だとすれば、人は自らPTSDという状態を「選んでいる」ことになる。つまり、PTSDという
思考状態でいることが、彼にとって有益だと判断されているという事だ。

ニートなど引きこもりについても、アドラーは、それは彼らの選択なのだという。
多くの引きこもりは、社会における不安を説明し、社会での行動を否定しようとする。
つまり、実社会での経験が彼を引きこもりにしたという原因論を採用しようとする。
だが、アドラーはそれをばっさりと切り捨てる。彼らは、引きこもりたいのであって、
理由はでっちあげなのだと。彼らのもつ不安感というものも、彼らの内部に生み出された
選択された感情であると説明する。

これらは非常に厳しい事をいっているのがわかる。アドラーの心理学は、存外に手厳しい。
なぜなら、行為の主体を認めるからであり、その行為は全てあなたの選択にかかっている
と主張するからだ。よって誰にとってもアドラーの心理学は手厳しくなる。言い訳は
本当に言い訳に過ぎないと解釈されるのである。

では、目的論を採用すると何が良いのか?それは、主体的に生きることが可能になるという
意味だ。過去はこれからの生き方に関係ないとすれば、そこに希望が存在しえる。
そして、どのような行動も、自己の良心に従って行えばそれで良い事になる。

アドラーはいう。他者に干渉するなと。他者の感情を分離すればよい。
他社は他者であり、彼が感情的になっていることは、自分には関係がないと考える。
これが健全な対人関係であるという。確かに、誰かがどう反応するかは、自分の責任
ではない。なぜならどうしようもないからだ。だから誰かにおびえて行動することは
不要であるし、他者の感情を気にしすぎても仕方がないのである。

目的論に立脚したアドラー。その考えはシンプルだ。いちまつの不安は、
個人が他者に対してなすがままにふるまったら、困るのではないか?ということである。
だが、それもアドラーはいう。幸福とは、他者を信頼する事から生まれると。
あらゆる人生の悩みの根本は対人関係にあるとアドラーはいう。
対人関係を良くする唯一の方法は、他者を信頼するということだ。他者を疑えば、
自己も疑われる。そうして社会には「敵」が溢れ、生きづらくなる。これを覆すには、
他者を信用するという方法である。他者を信用する事は、世界を信用する事になり、
それは自己の居場所を確保するために重要となる。

騙す人間は少なからずいる。そして信頼すれば、騙されてしまう事もある。
だが、それで行動の仕方を変えてはならない。騙された相手は短期的にみれば、
得をしたかのように見える。だが、長期的にみれば、果たして得なのだろうか?
騙すような信頼のおけない人間であると表明してしまった以上、再度の信頼を勝ち取るには
多大な努力を要することになる。ならば、始めから、他者を信頼するのがコストが小さい。
そのような俗的な心的作用こそが、アドラーの考えの核となる。決して、きれいごとや
理想論ではないのだ。

原因を探る。それも実は我々の習慣である。雨が降るのは、雨乞いのせいではなくて、
大気のせいであると科学は明らかにした。これは物理的事象に対する観測として正しい。
だが、同じことを人の行動原理に導入するのは違うのではないか?それがアドラーの考えである。
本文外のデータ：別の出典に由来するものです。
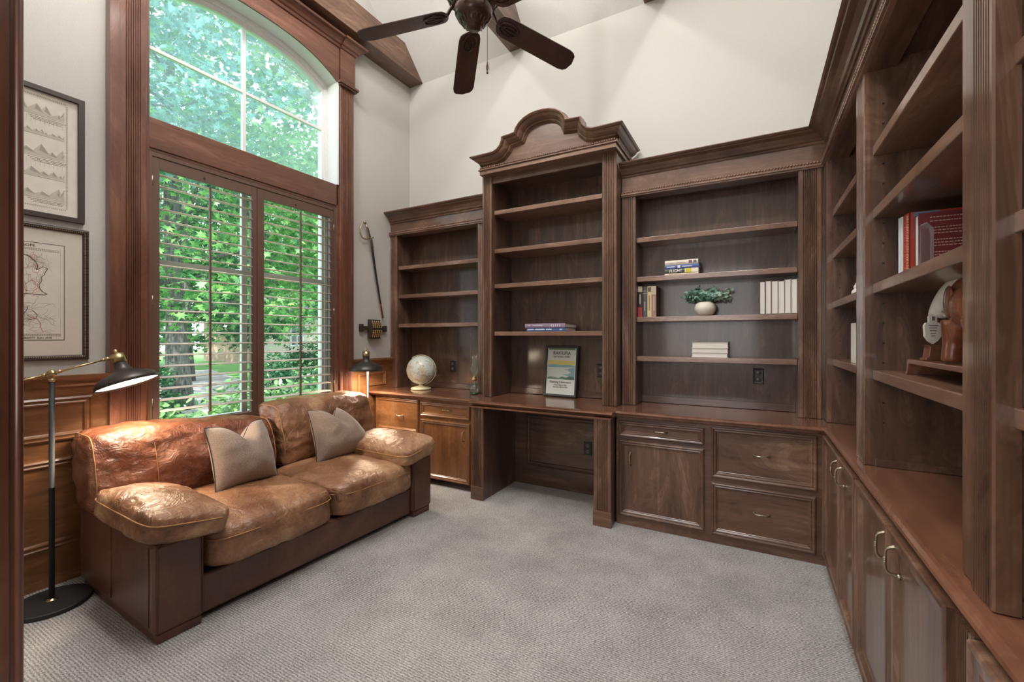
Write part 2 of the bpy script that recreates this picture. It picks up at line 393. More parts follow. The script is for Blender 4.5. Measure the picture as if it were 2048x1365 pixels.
for y in (WL, WR_): m.add([(XW, y, SILL), (XW-.18, y, SILL), (XW-.18, y, archz(y)), (XW, y, archz(y))], [(0, 1, 2, 3)])
struct('wall_left', m, M_wall)
m = MB(); m.box(XW-.18, XR+.1, YW, YW+.1, 0, ZE+.05); struct('wall_back', m, M_wall)
m = MB(); m.prism([(YF-.15, 0), (YW, 0), (YW, ZE), (YM, ZR), (YF, ZE)], XR, XR+.1, lambda a, b, c: (c, a, b)); struct('wall_right', m, M_wall)
m = MB(); m.box(XW-.18, -1.23, YF-.14, YF, 0, ZE+.02); m.box(.46, XR+.1, YF-.14, YF, 0, ZE+.02); m.box(-1.23, .46, YF-.14, YF, 2.45, ZE+.02)
struct('wall_front', m, M_wall)
m = MB()
for (a, b) in (((YW+.1, ZE-.1), (YM, ZR)), ((YM, ZR), (YF-.14, ZE-.14))):
    m.add([(XW-.3, a[0], a[1]), (XR+.2, a[0], a[1]), (XR+.2, b[0], b[1]), (XW-.3, b[0], b[1]),
           (XW-.3, a[0], a[1]+.12), (XR+.2, a[0], a[1]+.12), (XR+.2, b[0], b[1]+.12), (XW-.3, b[0], b[1]+.12)],
          [(0, 1, 2, 3), (7, 6, 5, 4), (0, 4, 5, 1), (2, 6, 7, 3), (1, 5, 6, 2), (0, 3, 7, 4)])
struct('ceiling', m, M_ceil)
# hall behind the camera
m = MB(); m.box(-2.4, 1.6, -2.4, -2.3, 0, 2.7); m.box(-2.4, -2.3, -2.3, YF-.14, 0, 2.7); m.box(1.5, 1.6, -2.3, YF-.14, 0, 2.7); m.box(-2.4, 1.6, -2.3, YF-.14, 2.7, 2.8)
m.box(XR, 1.6, -2.3, YF, -.1, 0)
struct('wall_hall', m, M_wall)
# cased opening the camera looks through
m = MB(); m.box(-1.23, -1.212, YF-.15, YF+.0005, 0, 2.45); m.box(-1.34, -1.214, YF, YF+.018, 0, 2.55)
m.tube([(-1.2125, YF+.012, 0), (-1.2125, YF+.012, 2.5)], .0065, 8)
m.box(.44, .458, YF-.15, YF, 0, 2.45); m.box(-1.23, .458, YF-.15, YF, 2.43, 2.45)
m.box(-1.36, -1.214, YF-.158, YF-.14, 0, 2.55)
struct('door_1', m, WR['z'], .002)

# ceiling beams, horizontal, their upper corner dying into the vault
for i, x0 in enumerate((XW, -2.12, -.81)):
    w = .195; zb = ZE; h = .29; m = MB()
    m.prism([(YW, zb), (YW-h, zb+h), (YF+h, zb+h), (YF, zb)], x0+.001, x0+w, lambda a, b, c: (c, a, b))
    t = thing('ceiling_beam', (x0+w/2, YW-.2, zb), ['stained wooden ceiling beam running along the top of the window wall', 'stained wooden ceiling beam passing behind the ceiling fan', 'stained wooden ceiling beam farthest from the window, just touching the top edge'][i], 'beam', None)
    obj('beam_body', m, W['y'], t, .003)

# ---------------------------------------------------------------- window casing (trim), mid rail, wainscot
t1 = MB(); FX = -3.39
for (y0, w, nf, mg) in ((1.172, .141, 7, .03), (2.80, .16, 7, .03)):
    t1.prism(fluted(w, .05, nf, mg, .006), 0, 3.755, lambda a, b, c, y0=y0: (XW+b, y0+a, c))
t1.box(XW, XW+.062, 1.125, 1.174, 0, 3.92); t1.box(XW, XW+.03, 1.312, 1.334, 0, 3.76)
t1.box(XW-.10, XW-.0005, 1.318, 1.334, .74, 3.76)
t1.box(XW, XW+.03, 2.776, 2.802, 0, 3.755)
struct('trim_1', t1, WW['z'], .0015)
t2 = MB()  # arched head board, pilaster blocks, capitals and crown
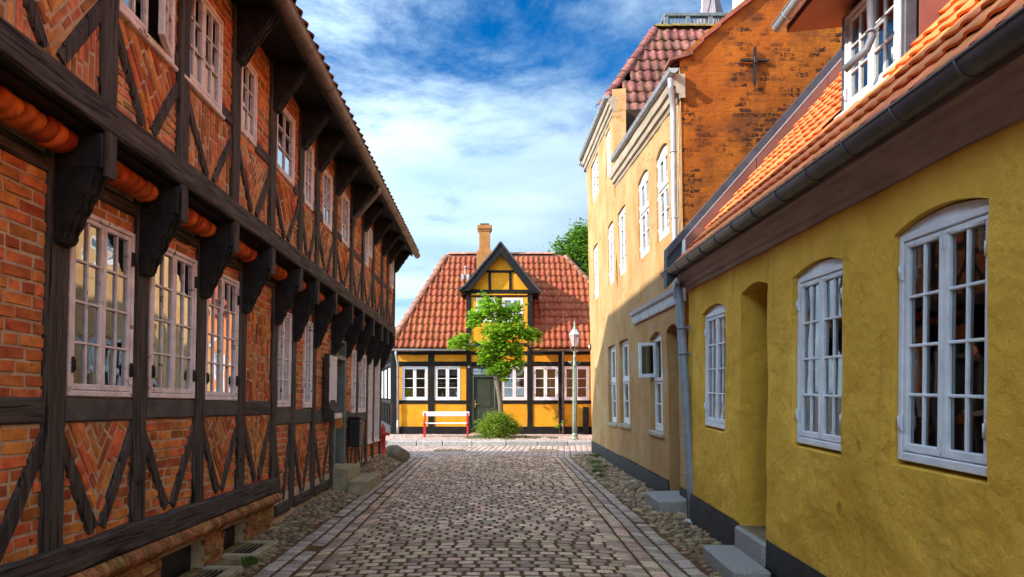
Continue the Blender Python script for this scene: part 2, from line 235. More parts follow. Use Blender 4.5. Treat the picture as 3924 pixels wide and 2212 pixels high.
def glassmat(name, tint, rmin, rmul, bump):
    m = bpy.data.materials.new(name); m.use_nodes = True; t = m.node_tree; N = t.nodes; K = t.links.new
    N.remove(N['Principled BSDF']); o = N['Material Output']
    co = N.new('ShaderNodeTexCoord'); oi = N.new('ShaderNodeObjectInfo'); gm = N.new('ShaderNodeNewGeometry')
    va = N.new('ShaderNodeVectorMath'); va.operation = 'ADD'; K(gm.outputs['Position'], va.inputs[0])
    mu = N.new('ShaderNodeMath'); mu.operation = 'MULTIPLY'; K(oi.outputs['Random'], mu.inputs[0]); mu.inputs[1].default_value = 41; K(mu.outputs[0], va.inputs[1])
    n = N.new('ShaderNodeTexNoise'); n.inputs['Scale'].default_value = 4.5; n.inputs['Detail'].default_value = 1; K(va.outputs[0], n.inputs['Vector'])
    bp = N.new('ShaderNodeBump'); bp.inputs['Strength'].default_value = bump; bp.inputs['Distance'].default_value = 0.02; K(n.outputs[0], bp.inputs['Height'])
    fr = N.new('ShaderNodeFresnel'); fr.inputs['IOR'].default_value = 1.5
    ma = N.new('ShaderNodeMath'); ma.operation = 'MULTIPLY_ADD'; ma.use_clamp = True; K(fr.outputs[0], ma.inputs[0]); ma.inputs[1].default_value = rmul; ma.inputs[2].default_value = rmin
    gl = N.new('ShaderNodeBsdfGlossy'); gl.inputs['Roughness'].default_value = 0.02; K(bp.outputs[0], gl.inputs['Normal']); gl.inputs['Color'].default_value = (0.95, 0.97, 1, 1)
    tr = N.new('ShaderNodeBsdfTransparent'); tr.inputs[0].default_value = (*tint, 1)
    x = N.new('ShaderNodeMixShader'); K(ma.outputs[0], x.inputs[0]); K(tr.outputs[0], x.inputs[1]); K(gl.outputs[0], x.inputs[2]); K(x.outputs[0], o.inputs[0])
    MATS[name] = m
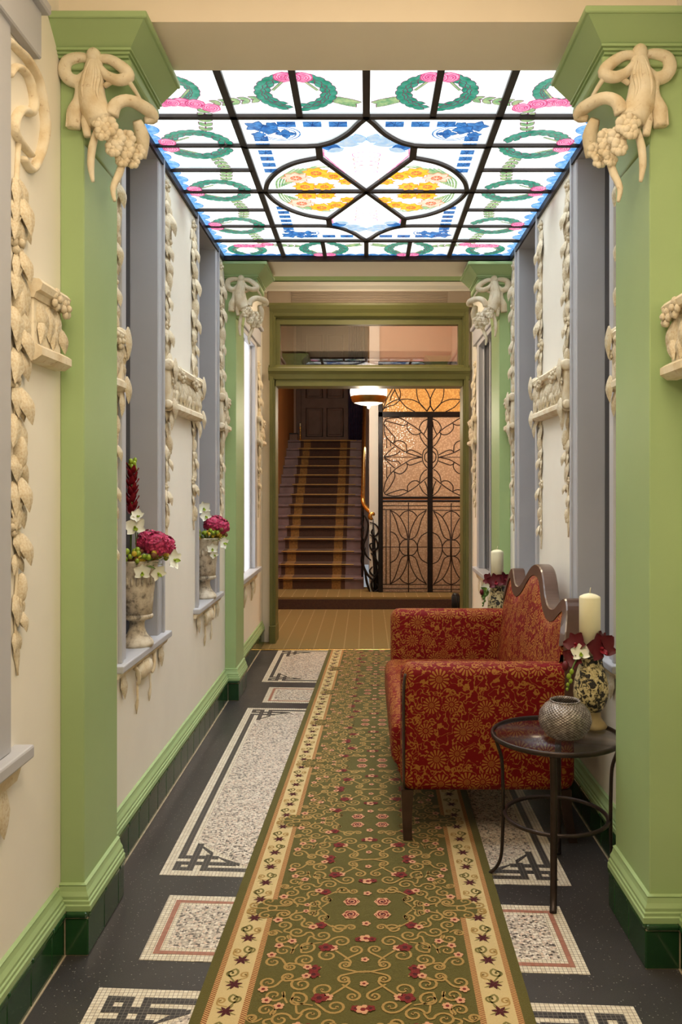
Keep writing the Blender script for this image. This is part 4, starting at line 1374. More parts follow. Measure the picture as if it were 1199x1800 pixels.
r_strip('field', -0.45+E[4], 0.45-E[4], 'runner_green')
for s in (-1, 1):
    f = lambda e: s*(0.45-e)
    for nm, a, b, mt in (('edge', E[0], E[1], 'runner_green'), ('rope_band', E[1], E[2], 'runner_rope'), ('cream_border', E[2], E[3], 'runner_cream'), ('rope_band', E[3], E[4], 'runner_rope')):
        q = sorted((f(a), f(b)))
        r_strip(nm, q[0], q[1], mt)
V0, VP = 2.763, 0.72
ZC = [0]
def spiral(m, cx, cy, r, a0, hand, w=0.0066, turns=1.35, tail=None, mi=0, z=0.0):
    ZC[0] = (ZC[0]+1) % 23
    z += ZC[0]*0.000016
    n = 18
    pts = []
    for i in range(n+1):
        f = i/n
        rr = r*(1-0.82*f)
        a = a0+hand*f*turns*2*PI
        pts.append((cx+rr*math.cos(a), cy+rr*math.sin(a)))
    if tail:
        tx, ty = -math.sin(a0)*hand, math.cos(a0)*hand
        p = pts[0]
        L = math.hypot(tail[0]-p[0], tail[1]-p[1])
        pre = smooth([tail, ((tail[0]+p[0]-tx*L*0.7)/2, (tail[1]+p[1]-ty*L*0.7)/2), p], 4)
        pts = pre[:-1]+pts
    k = len(pts)
    ws = [w*(0.55+0.6*math.sin(PI*min(1, 0.15+0.8*i/(k-1)))) for i in range(k)]
    m.strip(pts, ws, z, mi)
    m.poly([(pts[-1][0]+w*0.8*math.cos(i*PI/3), pts[-1][1]+w*0.8*math.sin(i*PI/3)) for i in range(6)], z, mi)
def blossom(m, x, y, r, mi, mc, z, n=5, rot_=0.0):
    for i in range(n):
        a = rot_+i*2*PI/n
        z += 0.00003
        m.poly([(x+r*0.55*math.cos(a)+r*0.42*math.cos(q*PI/3), y+r*0.55*math.sin(a)+r*0.42*math.sin(q*PI/3)) for q in range(6)], z, mi)
    m.poly([(x+r*0.36*math.cos(q*PI/3), y+r*0.36*math.sin(q*PI/3)) for q in range(6)], z+0.0001, mc)
Q_SP = [  # p, v, r, start angle, hand, stem root
    (0.085,0.128,0.026, 3.6, 1, (0.150,0.075)), (0.135,0.060,0.022, 1.2,-1, (0.150,0.010)), (0.048,0.118,0.018, 0.3,-1, (0.110,0.105)),
    (0.178,0.030,0.022, 2.0, 1, (0.150,0.000)), (0.225,0.055,0.028, 4.6, 1, (0.190,0.000)), (0.272,0.040,0.026, 2.4,-1, (0.235,0.010)),
    (0.185,0.098,0.024, 5.4, 1, (0.215,0.060)), (0.262,0.105,0.026, 1.8, 1, (0.235,0.150)), (0.215,0.145,0.030, 3.0,-1, (0.160,0.170)),
    (0.135,0.165,0.030, 0.2, 1, (0.180,0.205)), (0.075,0.200,0.030, 5.6,-1, (0.130,0.215)), (0.180,0.230,0.032, 1.2, 1, (0.135,0.205)),
    (0.258,0.185,0.028, 4.0,-1, (0.215,0.215)), (0.245,0.250,0.030, 2.6, 1, (0.205,0.215)), (0.030,0.245,0.022, 2.2, 1, (0.060,0.300)),
    (0.110,0.275,0.034, 4.2, 1, (0.050,0.330)), (0.175,0.300,0.030, 0.6,-1, (0.125,0.335)), (0.268,0.310,0.028, 3.6, 1, (0.220,0.340)),
    (0.055,0.325,0.020, 1.0,-1, (0.000,0.355)), (0.215,0.335,0.020, 5.0, 1, (0.160,0.350)), (0.290,0.150,0.016, 0.0, 1, (0.262,0.150))]
Q_ROSE = [(0.052, 0.042, 0.030)]
Q_FL = [(0.145,0.108,0.022,2), (0.168,0.118,0.017,4), (0.0,0.098,0.016,4), (0.120,0.235,0.024,2), (0.098,0.238,0.018,4), (0.0,0.185,0.022,4), (0.020,0.190,0.015,2),
        (0.262,0.225,0.016,4), (0.285,0.075,0.018,4), (0.225,0.200,0.016,4), (0.145,0.345,0.020,2), (0.165,0.338,0.015,4), (0.278,0.275,0.016,4), (0.0,0.300,0.014,4), (0.20,0.02,0.012,4)]
def decor(m, y0, rep):
    """one repeat of the field pattern, mapped onto the runner"""
    for sx in (-1, 1):
        for sy in (-1, 1):
            def T(p): return (sx*p[0], sy*p[1])
            for (p, v, r, a, h, tl) in Q_SP:
                k = MB()
                spiral(k, p, v, r, a, h, tail=tl)
                m.add([(sx*q[0], sy*q[1], 0.0003+q[2]+(0.00083 if sx > 0 else 0)+(0.00041 if sy > 0 else 0)) for q in k.v], k.f, 0)
            for (p, v, r) in Q_ROSE:
                k = MB()
                blossom(k, p, v, r, 4, 4, 0.0021, 6)
                blossom(k, p, v, r*0.82, 2, 3, 0.0024, 5, 0.4)
                k.strip([(p+r*(0.15+0.6*t/14)*math.cos(t*0.8), v+r*(0.15+0.6*t/14)*math.sin(t*0.8)) for t in range(15)], 0.004, 0.0028, 4)
                b = len(m.v)
                m.v += [(sx*q[0], sy*q[1], q[2]) for q in k.v]
                m.f += [[b+i for i in f] for f in k.f]; m.m += k.m; m.s += k.s
            for (p, v, r, mi) in Q_FL:
                if p == 0 and sx < 0: continue
                k = MB()
                blossom(k, p, v, r, mi, 3 if mi == 2 else 2, 0.0021+(0.0002 if sx > 0 else 0)+(0.0004 if sy > 0 else 0), 5, p*40)
                b = len(m.v)
                m.v += [(sx*q[0], sy*q[1], q[2]) for q in k.v]
                m.f += [[b+i for i in f] for f in k.f]; m.m += k.m; m.s += k.s
proto = MB(); decor(proto, 0, 0)
CM = ['runner_gold', 'runner_sage', 'runner_red', 'runner_wine', 'runner_rose', 'runner_green']
for rep in range(-2, 7):
    yb = V0+VP*rep
    m = MB()
    keep = [all(YA < yb+proto.v[i][1] < YB for i in f) for f in proto.f]
    m.v = [(rx(v[0], yb+v[1]), yb+v[1], RZ+v[2]) for v in proto.v]
    m.f = [f for f, k in zip(proto.f, keep) if k]; m.m = [a for a, k in zip(proto.m, keep) if k]; m.s = [False]*len(m.f)
    if m.f: m.build('scroll_pattern', CM, RUN, kind='stuff')
# border vines and the lobes that break into the border
bp = MB()
for k in range(6):
    v = -0.36+0.06+0.12*k
    lobe = abs(v) < 0.03
    if not (abs(v) < 0.05):
        for q in range(6):
            a = q*PI/3+k
            bp.strip([(0.0, v), (0.012*math.cos(a), v+0.012*math.sin(a)), (0.023*math.cos(a), v+0.023*math.sin(a))], [0.006, 0.010, 0.002], 0.0007+q*0.00003, 3)
        for q in range(4):
            a = q*PI/2+0.5
            bp.strip([(0.012*math.cos(a), v+0.012*math.sin(a)), (0.032*math.cos(a), v+0.030*math.sin(a))], [0.006, 0.002], 0.0004, 1)
    sgn = 1 if k % 2 else -1
    spiral(bp, sgn*0.018, v+0.055, 0.022, 2.0 if sgn > 0 else 1.0, sgn, 0.006, 1.2, (0.0, v+0.01), 1, 0.0003)
    spiral(bp, -sgn*0.022, v+0.045, 0.014, 2.0 if sgn > 0 else 1.0, -sgn, 0.005, 1.0, (0.0, v+0.02), 0, 0.0003)
for s in (-1, 1):
    for rep in range(-2, 7):
        yb = V0+VP*rep
        m = MB()
        keep = [all(YA < yb+bp.v[i][1] < YB for i in f) for f in bp.f]
        m.v = [(rx(s*(0.363+v[0]), yb+v[1]), yb+v[1], RZ+v[2]) for v in bp.v]
        m.f = [f for f, k in zip(bp.f, keep) if k]; m.m = [a for a, k in zip(bp.m, keep) if k]; m.s = [False]*len(m.f)
        if m.f: m.build('border_vine', CM, RUN, kind='stuff')
        if YA+0.1 < yb < YB-0.1:
            l = MB()
            for a, b, ra, rb in ((0.315, 0, 0.028, 0.06), (0.345, 0.018, 0.022, 0.022), (0.345, -0.018, 0.022, 0.022), (0.335, 0.045, 0.016, 0.018), (0.335, -0.045, 0.016, 0.018)):
                ZC[0] += 1; l.poly([(rx(s*(a+ra*math.cos(t*PI/7)), yb+b+rb*math.sin(t*PI/7)), yb+b+rb*math.sin(t*PI/7)) for t in range(14)], RZ+0.0009+(ZC[0] % 9)*0.00003, 5)
            k = MB()
            for sg in (-1, 1):
                spiral(k, 0.33, sg*0.045, 0.024, -sg*1.5, sg, 0.006, 1.1, (0.30, 0.0), 0, 0.0014)
                spiral(k, 0.27, sg*0.035, 0.022, -sg*1.2, -sg, 0.006, 1.1, (0.33, 0.0), 0, 0.0014)
                spiral(k, 0.375, sg*0.022, 0.018, -sg*1.2, sg, 0.005, 1.1, (0.33, 0.0), 1, 0.0014)
            l.add([(rx(s*v[0], yb+v[1]), yb+v[1], RZ+v[2]) for v in k.v], k.f, 0)
            l.build('border_lobe', CM, RUN)

# ------------------------------------------------------------------ stair hall beyond the doorway
HX0, HX1 = -1.27, 1.45
struct('floor', MB().box(HX0, HX1, Y_BRASS, 9.42, -0.1, 0.006), 'hall_carpet')
tag(MB().bbox(XL, XR, Y_BRASS-0.014, Y_BRASS+0.014, 0, 0.010, 0.004, 2).build('threshold_strip', 'brass'), 'narrow brass strip where the brown hall carpet begins', 'threshold')
st = thing('hall_step', (0, 9.6, 0), 'wide dark carpeted step in front of the stairs', 'step')
MB().bbox(HX0, HX1, 9.42, 10.3, 0, 0.15, 0.012, 2).build('step_block', 'hall_carpet', st)
MB().box(HX0, HX1, 9.412, 9.42, 0.0, 0.118).build('riser', 'stair_pile', st)
struct('wall_hall_left', MB().box(HX0-0.2, HX0, 7.62, 15, 0, 4.5), 'hall_wall')
struct('wall_hall_right', MB().box(HX1, HX1+0.2, 7.62, 9.9, 0, 4.5), 'hall_wall')
struct('wall_stair_end', MB().box(HX0-0.2, 2.8, 14.75, 14.95, 0, 4.5), 'hall_upper')
struct('wall_above_screen', MB().box(0.03, HX1+0.3, 9.86, 9.98, 2.80, 4.5), 'hall_upper')
struct('wall_stair_side', MB().box(0.035, 0.155, 9.84, 14.75, 0.15, 4.5), 'pale_pillar')
struct('ceiling', MB().box(HX0-0.2, 2.8, 7.55, 15, 4.45, 4.6), 'hall_upper')
struct('wall_back_room', MB().box(0.155, 2.8, 12.4, 12.6, 0, 4.5).box(2.6, 2.8, 9.9, 12.4, 0, 4.5), 'hall_wall')
struct('floor', MB().box(0.155, 2.8, 10.3, 12.4, 0.0, 0.15), 'hall_carpet')
for s, x in ((-1, -1.02), (1, 0.94)):
    pb = thing('fluted_post_base', (x, 8.85, 0), 'short black fluted post base at the %s side of the hall floor' % ('left' if s < 0 else 'right'), 'post base')
    MB().bbox(x-0.05, x+0.05, 8.80, 8.90, 0.006, 0.05, 0.006, 2).build('foot', 'dark_plinth', pb)
    MB().lathe([(0.040,0.05),(0.040,0.24),(0.030,0.26)], (x, 8.85, 0), 16).build('post', 'dark_plinth', pb)
    for q in range(8):
        a = PI+q*PI/7
        MB().tube([(x+0.04*math.cos(a), 8.85+0.04*math.sin(a), 0.055), (x+0.04*math.cos(a), 8.85+0.04*math.sin(a), 0.235)], 0.006, 6).build('flute', 'dark_plinth', pb)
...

人は、その個人において益にならないと判断した事は行為を行わない。
どこかで、その行為に価値を感じたということが行為の発露であり、
その特定の傾向がライフスタイル(性格)である。

アドラーは問いかける。だから、あなたは変われる。変わってよりよい生き方を選択できる。
だから、それを行ってはどうかと。

自らを自らの状況に貶めるのではなく、自己の有り様を自己で変えてゆく。
それがアドラーの心理学の要諦なのである。